Viewers continue to embrace local content: 45 of the top 50 shows on TV so far this year are Australian-made, according to analysis of official OzTAM and RegionalTAM data. This popular home-grown programming includes first-run Australian drama, live sport, news/current affairs and reality and lifestyle shows.

The past month alone has seen a range of Australian shows hit our screens, including The XFactor, Howzat! Kerry Packer’s War and Puberty Blues, enthralling millions of viewers nationally.

At a time of unprecedented competition for audiences and advertising revenue, commercial TV networks continue to invest in Australian programming so audiences can enjoy their favourite shows for free.

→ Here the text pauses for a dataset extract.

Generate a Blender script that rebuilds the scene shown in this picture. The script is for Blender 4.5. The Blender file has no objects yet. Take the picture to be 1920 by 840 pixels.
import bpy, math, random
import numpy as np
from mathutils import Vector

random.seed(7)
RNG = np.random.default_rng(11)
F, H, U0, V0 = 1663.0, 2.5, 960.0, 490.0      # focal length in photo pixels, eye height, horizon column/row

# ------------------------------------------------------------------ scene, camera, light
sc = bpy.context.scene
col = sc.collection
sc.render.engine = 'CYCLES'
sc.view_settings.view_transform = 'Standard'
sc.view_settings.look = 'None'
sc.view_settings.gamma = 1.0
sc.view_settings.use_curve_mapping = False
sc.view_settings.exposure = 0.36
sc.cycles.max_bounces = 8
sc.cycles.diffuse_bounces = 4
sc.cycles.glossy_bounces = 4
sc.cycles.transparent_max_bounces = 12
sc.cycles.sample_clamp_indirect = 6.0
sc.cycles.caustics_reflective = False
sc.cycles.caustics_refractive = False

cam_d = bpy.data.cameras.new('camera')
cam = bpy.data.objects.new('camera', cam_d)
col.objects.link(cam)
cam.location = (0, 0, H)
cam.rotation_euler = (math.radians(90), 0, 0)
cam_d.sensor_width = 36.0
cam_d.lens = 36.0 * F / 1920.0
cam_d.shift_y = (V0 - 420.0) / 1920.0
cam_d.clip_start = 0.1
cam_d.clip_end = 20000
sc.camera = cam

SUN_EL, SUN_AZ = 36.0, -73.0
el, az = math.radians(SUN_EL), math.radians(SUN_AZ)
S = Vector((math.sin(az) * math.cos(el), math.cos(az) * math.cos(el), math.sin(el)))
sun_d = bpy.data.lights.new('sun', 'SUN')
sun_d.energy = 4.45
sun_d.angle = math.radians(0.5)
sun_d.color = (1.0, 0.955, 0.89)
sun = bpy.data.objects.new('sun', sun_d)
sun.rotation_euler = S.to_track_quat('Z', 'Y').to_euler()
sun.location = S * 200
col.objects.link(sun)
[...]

Free TV CEO Julie Flynn says: “We know audiences love Australian programming and the ratings confirm it.

“Every day, more than 14 million viewers choose to spend time with commercial free-to-air television.

“We are the leading investors in this industry, employing 15,000 people directly or indirectly while providing training and developing expertise.

“We also remain the major underwriters of the independent production sector, contracting with more than 70 independent producers.

“Commercial broadcasters continue to invest in local content, even as programming costs rise and revenues and budgets come under intense pressure from structural change.

“Those changes have permanently altered the media environment and reforms are urgently needed to ensure that broadcasters can continue to deliver a strong and vibrant Australian voice.”